Say Something, I’m Giving Up On You

When you feel like giving up.

This journey is full of ups and downs, just when you think you have cracked it, found a way to keep moving, keep smiling. A word, a situation, a feeling makes me feel like I’m back to the beginning finding a way through. 


Its been months of feeling good, feeling hopeful and boom, here I am again, hit by waves of sadness and loss. Who do I talk to, they are gone, who can I relate to? who can relate to me?  who can understand? 


There are people in my life who have lost a parent, lost a friend, lost a sibling, lost a relationship, but how do I deal with loosing all, loosing all at once?

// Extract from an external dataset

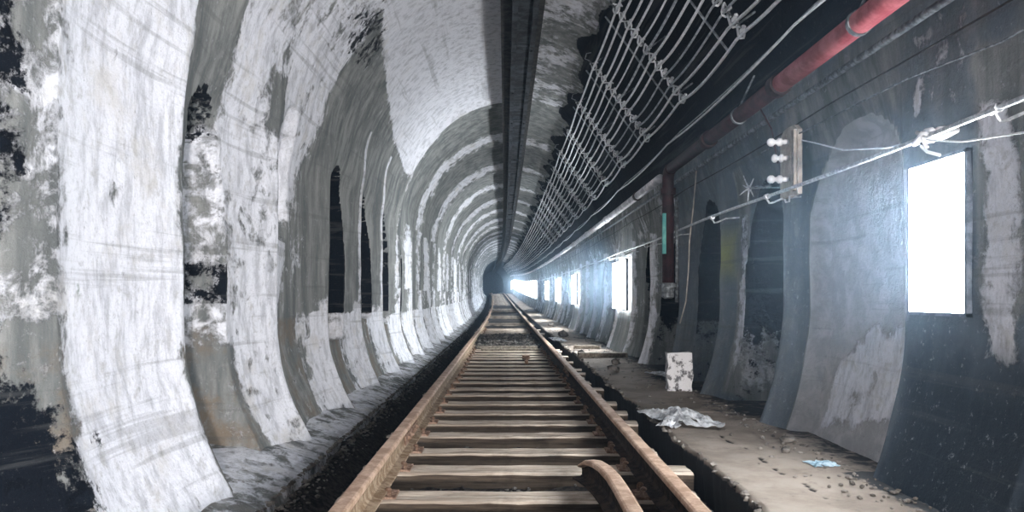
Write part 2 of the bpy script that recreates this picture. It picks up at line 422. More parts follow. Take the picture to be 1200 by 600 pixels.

Say something I’m giving up on you…. What is my you, life, joy – I know deep inside that I will once again find a way through (not sure there is ever a way out) but right now, life, say something because I’m giving up on you. 


I have done all I know to do, said all I know to say but I will continue on this journey one step at a time, one moment at a time. 


My lesson, each day is a new day, no day will ever be the same as the last, but I cannot get complacent, the work is a daily one, even when I don’t want to I must, I shall.  What is my work, finding joy in the small things, being grateful for all I have, even if its for my legs for getting me out of bed.
But for right now, most importantly to me right now is to show myself kindness, I have not failed, I have not let myself down, I am living my life as it currently stands. 


Its so easy to isolate, this has been my greatest temptation, weary of the chatter, what feels like meaningless conversations. Listening to the complaints (valid for each individual) for right now, to me, so far from my own reality. 


“I will stubble and fall, I’m still learning to love, just starting to crawl”

So world, please say something, show me something, because I’m giving up on you.